Professor Burns said the US presidential election represented two completely different paths ahead, in that Joe Biden has pledged to re-engage with the EU and NATO, and to rejoin the WHO.
Both House Speaker Nancy Pelosi and Joe Biden have said they will not negotiate a free-trade agreement with the UK in the event of a hard border, he pointed out.
“I hope it was heard in London and I hope it encourages the British Government to be more practical about their negotiation with the EU.
“We do not want to be an unintended barrier to the progress of the Irish people,” he said.
He added that Trump’s persistent personal insults of EU leaders is disgraceful behaviour and embarrassing to Americans.
Bet on Germany
Professor Burns said that, in his view as a practising diplomat, Britain was by far the most globally-oriented of all the EU countries, and Brexit will have a hugely negative effect on the EU, which is struggling to have a common position on 5G and the rise of China.
He said that the US has been arguing quietly for decades on the need for a stronger Germany, but either France or Germany will be the country that accommodates for the loss of the UK.
“We counted on Britain to, in many ways on a practical daily basis, translate the Americans to Brussels… in a future American administration, we’re going to have to make a major bet on Germany, given its power,” he said.
He continued that, given the trust towards Dublin, Ireland and the US can develop a bigger relationship.
“There is the English language and it makes a difference, and the fact that Ireland is seen to be an honest broker.
“There’s so much synergy between our corporate sectors.
“We should be working to elevate the US-Irish channel.”
Britain will be weaker outside the EU and it won’t have that guiding voice at critical moments in Brussels, he said.
Destabilising
Eversheds Sutherland partner Deborah Hutton said the peace process tried to understand all points of views, but the lines of division are now drawn so deeply that it is similar to being back in the Troubles, in terms of blindness and refusal to see another point of view.
Alan Brady of AIB in New York said the current situation is destabilising and makes it difficult to write three-year business plans.
We don’t know what the law will be in the UK in the period ahead, and that impacts on business decisions, he said.
Security choices
Kenneth McDonagh, associate professor of international relations at DCU, said Ireland will be forced to make some choices on security and defence, since this country has benefited a lot from UK air defences.
He questioned whether this country’s EU partners would allow Ireland, as a much smaller state, to step into the link role for the UK-US relationship.
“We need to figure out our relationship with partners who were previously quite close but now are on different paths,” he said.
Debate moderator Suzanne Lynch said it will be tricky to balance Ireland’s position as a pro-business country without being seen in the EU as a mouthpiece for US tech companies headquartered in Dublin.
China
Professor Burns said the time was past when the EU could stand in an equidistant fashion between Beijing and Washington.

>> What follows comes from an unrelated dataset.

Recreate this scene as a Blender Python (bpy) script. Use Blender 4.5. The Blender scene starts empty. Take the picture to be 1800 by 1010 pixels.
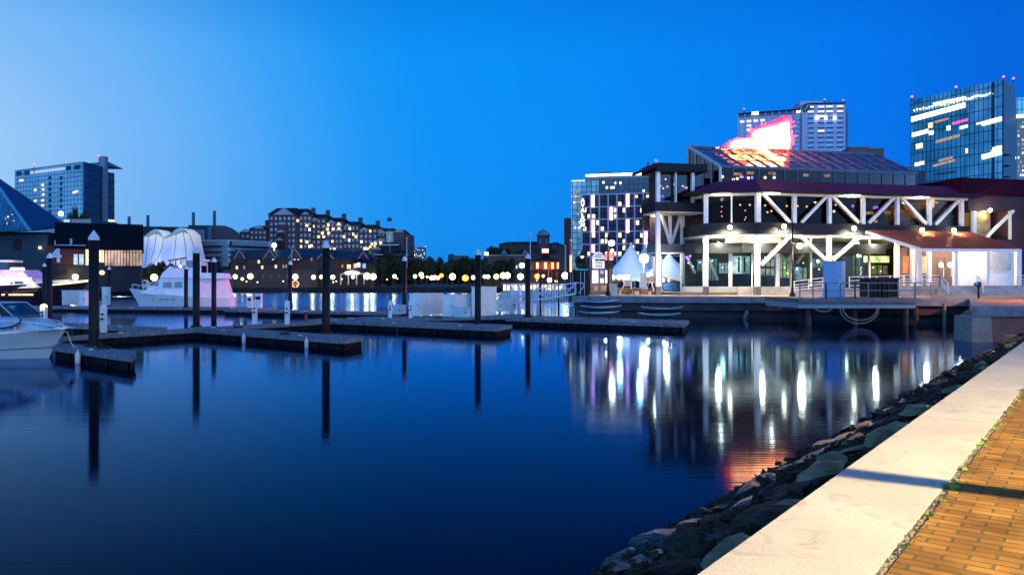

“China essentially smothered Hong Kong’s democracy this past summer. It’s gone. They’ve imposed their view of authoritarianism on the people of Hong Kong.”
Europe has to be part of the effort by Japan, India, Australia, and the US to speak truth to China on these issues, and particularly on the security of 5G.
Alan Brady said that Ireland is choosing to ignore the issue of China and is unlikely to change that stance until compelled to do so, perhaps at EU level.
We don’t have the capacity to know if there is malfeasance going on in the areas of cyber-defence and cyber-security, he said.